I recall we’d send annoying kids down to the other end of the park for a “sky hook” or a “counter stretcher”. Everyone knew the gag, so the poor wights would be sent from one end of the park to the other until they got tired.

The redemption center was fun for kids. You pretty much had to have a zillion tickets to get anything worthwhile, but there was always something that you could get with just a few. And there were some very tempting things there, tempting enough to keep the kids playing Skee-Ball or Fascination until their (or their parents’) money ran out.

The Terroride has always been a central attraction at Lagoon, it was located right next to the original Fun House (I have written about that ride elsewhere.)

Terroride exterior
The Terroride original mural

Lagoon was a marvelous place to visit, and a good place to work, for a teenager. After that summer I moved on to bigger and better things, but I won’t forget my experiences there. Robert E. Freed and my mom went to school together, and I knew his family well – it was a tragic loss when he passed away far too early.

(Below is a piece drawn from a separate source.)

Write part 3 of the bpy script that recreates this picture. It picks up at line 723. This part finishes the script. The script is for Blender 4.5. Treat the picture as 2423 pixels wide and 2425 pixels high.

Ranch Kimball and Robert Freed inspect the “new” popcorn cart at Lagoon.
This newspaper ad would have been after 1969 when the Lagoon Opera House opened. (Page only available on the Wayback Machine). More vintage Lagoon ads can be seen here.

The Old Wolf has spoken.

5 responses to “Memories of Lagoon

  1. I turned 8 years old the summer of 1966 when my family spent the summer in Logan as my father worked on his Masters degree at Utah State. We visited Lagoon several times that summer, and your photos brought back some great memories. Thanks!

  2. What a fantastic article! Thanks!
    Would you happen to have any pictures of the old west shooting gallery complete with a piano player who played the keys when he was activated? I have looked all over Google to no avail. All I found was a comment that the shooting gallery was removed in 2014 from Pioneer Village for a retail store (whoopdee-do😒).
    I hope you can help.

      • Me too. Such very good memories. I miss the historical actors who used to be inside the stores and such and the live shoot out show between the good guys and the bad guys.
        😭💔 I am so deeply bummed you have zero pics of it.
        Man if we could scavange ANY photos of that old west shooting gallery that would be superb.
        I would have loved to have bought something from that game.
        I am planning to build a mini shooting gallery in my backyard and want to replicate some of the scenes or items in Lagoon’s old west shooting gallery. Thats why I asked.